MIPS R2000 Architecture

Let's take a closer look at the registers in this processor. The PC register is, of course, the Program Counter. Upon loading a program, the PC will be initialized to the beginning of the text segment. (In other words, the program counter holds the address of the first instruction to be executed.) Registers are designated either by their number ($0..$31) or by their name (e.g. $a0, $sp). Register $0 is hard-wired to always hold the value 0. Register $at is reserved for use by the assembler (it is often used as an address register) and the $k registers are for the use of the operating system (kernel). Registers $v0and $v1 are used for system call argument passing and return and $a0..$a3 are used to pass arguments to functions. The "t" registers are for temporary storage and the "s" registers are used for semi-permanent storage (across function calls). Finally, there is the stack pointer $sp, the global pointer $gp, and the return address holder $ra.

Download, load, and assemble exampleCIT-2.s. This program simply declares two variables named val1 and and stores the value 42 in it. The .word directive declares val to be an entire memory word in size. Knowing its value, you should now be able to find where val is stored in memory (it will be located somewhere in the data segment). Recall that all values are in hexadecimal.

1. What is the address of the first instruction that will be executed when running the program?
2. Where did you find this information?
3. Which memory locations contain the value for the variable val?
4. Diagram and label a process' address space in Mars. By this, I mean, draw a column labeled 0x00000000 at the bottom and 0xffffffff at the top. Then, show which portions of this address space are used used for instructions, user data, the stack, kernel data, etc. Hint: You will have to look in different MARS windows to find these different areas. Also, the stack grows "down", meaning that each data item added to the stack has a smaller address than the previous item.
5. What is the maximum program size for this configuration? (In other words, how many instructions can your program have before they overflow into data memory?)

Running a Program

Load and compile exampleCIT-3.s file. The run button will cause execution of your program.  However, you will usually want to step through you program one instruction at a time - to do this use the step button (an arrow with a "1" on it). Watch the value of the Program Counter as you step through the code.

Examining instructions

Closely examine the instructions corresponding to source code lines 10 through 13. Normally, each assembly language instruction corresponds to one machine-language instruction. In this case, the second addi and the two lw assembly instructions are broken into multiple machine-language instructions. In the case of the lw, the first instruction (lui) loads a value into register $1 (the(at) register - recall its use).  The second instruction actually performs the desired data transfer.

6. What lines of code does the addi pseudo-instruction on line 11 produce? (Look in the "Basic" column in the Execute tab.)
7. What does "lui" stand for? (Hint: Look on page A-57 in the SPIM guide.)
8. Why do the two addi instructions result in different numbers of actual instructions? (Hint: Write each constant out in hex.)
9. Explain how the designers of the MIPS CPU applied the "Make the common case fast" principle when designing the addi instruction.
10. What is the hex representation of the "immediate" parameter to the lui instruction generated for line 13?
11. Why is this the immediate value that is used (i.e., what does it represent)?

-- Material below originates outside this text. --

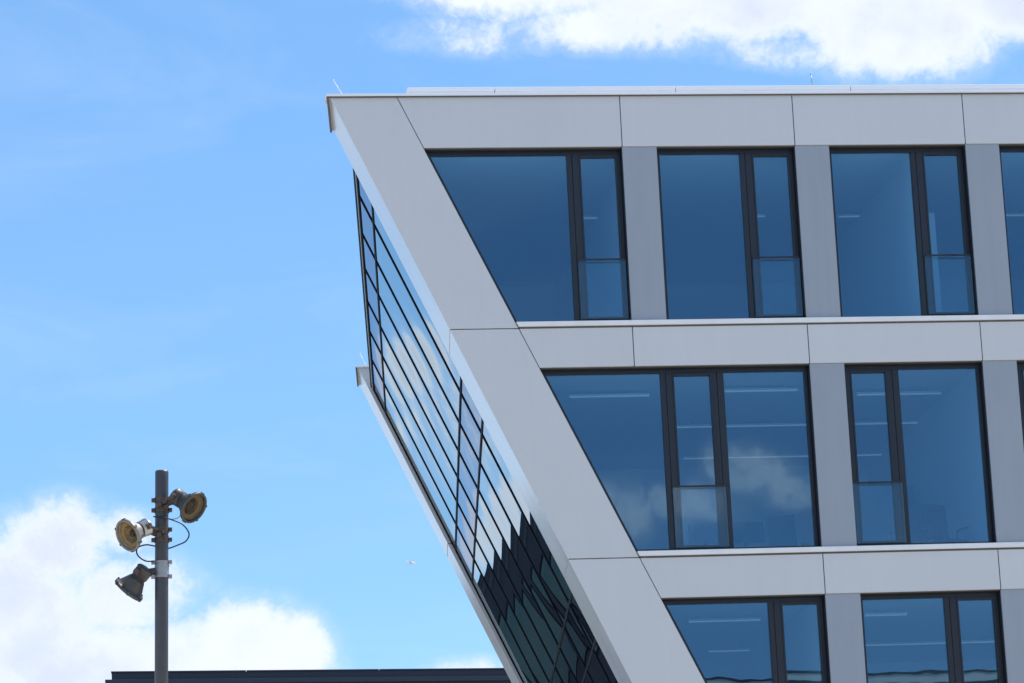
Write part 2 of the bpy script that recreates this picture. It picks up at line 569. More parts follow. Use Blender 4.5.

Hint: Look in the Data Segment window.
12. Now, look at the second machine instruction generated for line 13 (the second lw instruction). Notice that this instruction has three parameters. Describe the function of all three parameters. (Hint: Examine the description of lw on page A-67.)
13. Are all three parameters necessary in order for lw to be able to access the entire 4GB memory space; or, could you eliminate the offset parameter? Imagine a hypothetical lw instruction that did not have an offset parameter (the constant). Would there be memory locations that could not be accessed using this hypothetical lw?
    • If so, give an example memory location that cannot be accessed without the help of an offset parameter.
    • If it is possible to access all memory locations, give a sequence of machine instructions that could be used to load val2 into $t1 with 2-parameter version of lw.
14. Explain why the three-parameter version of lw is useful. Include an explanation of how can it be used to "make the common case fast." (In other words, how it can be used to reduce the number of instructions needed by the program.) (Hint: Look for redundant code in the execute window for exampleCIT-3.s.)
15. Explain the cost of the three-parameter version of lw. In particular, include an explanation of how the third (i.e., offset) parameter can potentially slow the computer (as compared to the hypothetical two-parameter lw).

Now, load add_xy.s, which requests two integers from the user and prints their sum. Run and review this code until you remember / learn how it works. The system calls for performing I/O are discussed on page A-43 of the SPIM guide.

16. How is the li pseudo-instruction implemented? In other words, which "real" instructions are used to implement the li pseudo-instruction? (Remember, register 0 always contains the value 0.)
17. How does MIPS implement the move pseudo-instruction?
18. Would a built-in move be faster than the MIPS implementation? Why or why not? Consider the effects on both the time for the individual instruction, and the overall speed of the processor.

Instruction formats

19. For each instruction in add_xy.s marked with a "*" in the comment (17, 18, 29, 30, 41, 42, and 72) complete a table showing how the assembly-language instruction is mapped into a machine-language instruction. For pseudo-instructions, create one table for each machine instruction produced by the assembler. You may use this template for your tables. You may find this reference card helpful. Use the example below as a model. After filling out the table, double-check that the values in the table make sense given the instruction's parameters.

    Assembly instruction	add $s2, $s0, $s1
    Machine instruction (hex)	0x02119020
    Machine instruction (binary)	000000	10000	10001	10010	00000	100000
    Instruction field (decimal)	0	16	17	18	0	32
    Field function	opcode	rs	rt	rd	unused	function

20. Why does the la pseudo-instruction in line 17 generate two assembly instructions while the li pseudo instruction in line 18 generates only one?
21. What is the value of the immediate parameter for the beq instruction on line 30?
22. Where does this number come from (i.e., how does the assembler calculate it)?
23. What is the value of the immediate parameter for the j instruction on line 72? Be careful, you need to look at the actual hex value of the instruction, not the number in the "Basic" column.
24. Where does this number come from (i.e., how does the assembler calculate it)?

Submit the answers to questions 1 through 24.

Updated Tuesday, 8 February 2022, 2:58 PM